Positive linear flower structures (Fig. 4b) with large relief form another structural style. None of these features have been drilled in the Sandakan basin, although some are as large as 40 sq km in area and have reliefs of as much as 450 m.
Basement highs with pinnacle reef caps have been drilled but occurred at shallow depths, isolated from potential source rocks. Further features of this kind remain and lie deeper in the section, adjacent to mature source rocks.
Potential also remains in the hydrocarbon-bearing, structurally complicated Benrinnes and Nymphe structures, which were drilled in the early 1970s. Benrinnes is bisected by a reversed growth fault with strike-slip features. Benrinnes-1 tested the western block, and the eastern block remains untested.

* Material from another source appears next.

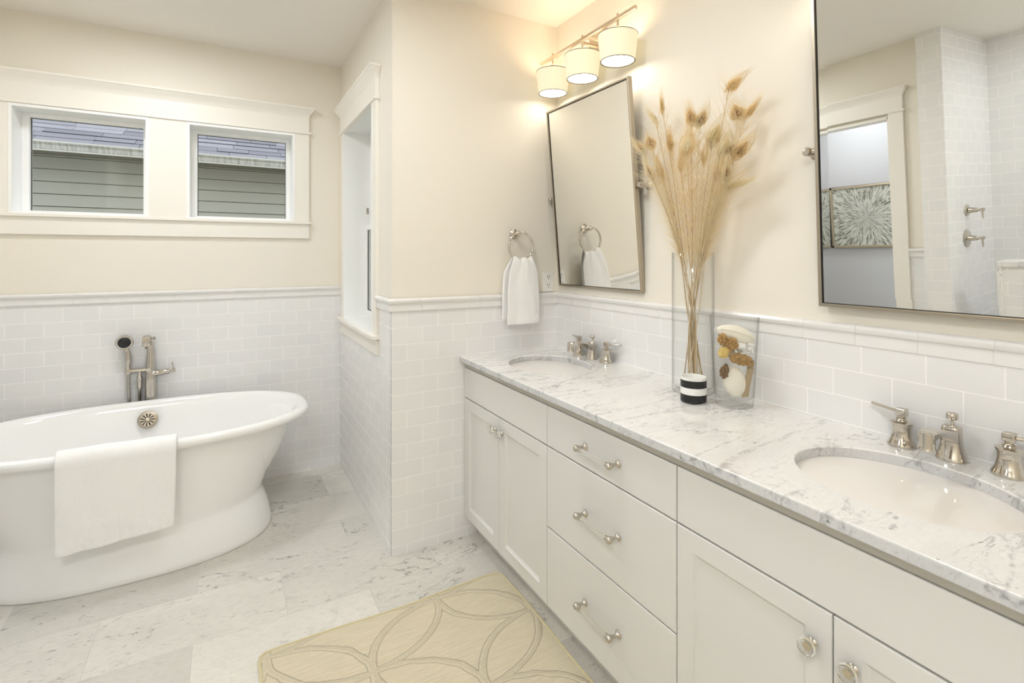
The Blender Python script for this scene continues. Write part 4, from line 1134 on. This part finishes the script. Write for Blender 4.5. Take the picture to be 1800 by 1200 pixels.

The Nymphe structure is compartmentalized by numerous sealing faults, like many of the Baram Delta fields. Localized DHIs point to numerous accumulations within the complex.
Fig. 5 lists the numerous similarities between the Sandakan basin and the prolific Baram Delta of Northwest Borneo. Structural styles, source and reservoir types, temperature profiles, hydrocarbon types, and other factors are common to both areas.
The Baram Delta is estimated to contain recoverable reserves of at least 4 billion bbl of oil and 12 tcf of gas. The Sandakan basin is conservatively estimated to contain 1 billion bbl and 3 tcf of recoverable hydrocarbons.
CONCLUSION
The Sandakan basin was neglected for 15-20 years between the mid-1970s and 1990. In this time the oil industry underwent a revolution in all areas, from quantum leaps in seismic acquisition, processing, and interpretation technology to the great conceptual developments of plate tectonics and sequence stratigraphy (Fig. 6).
Also during this time strong evidence emerged that oil could be generated from terrestrial source rocks.
Recent basin studies indicate that there is at least 8,000 m of quartz-rich deltaic sediment, with great potential for previously overlooked low resistivity/low contrast pay zones. Previous lithostratigraphic correlations were incorrect, and modem bio/chronostratigraphic correlations indicate thick stratigraphic intervals that are virtually untested.
Coupled with recent developments in drilling technology, flexibility in field development, and booming Asian markets for gas and oil, these studies suggest that the Sandakan basin is poised to become Borneo's sixth hydrocarbon-productive Neogene deltaic basin.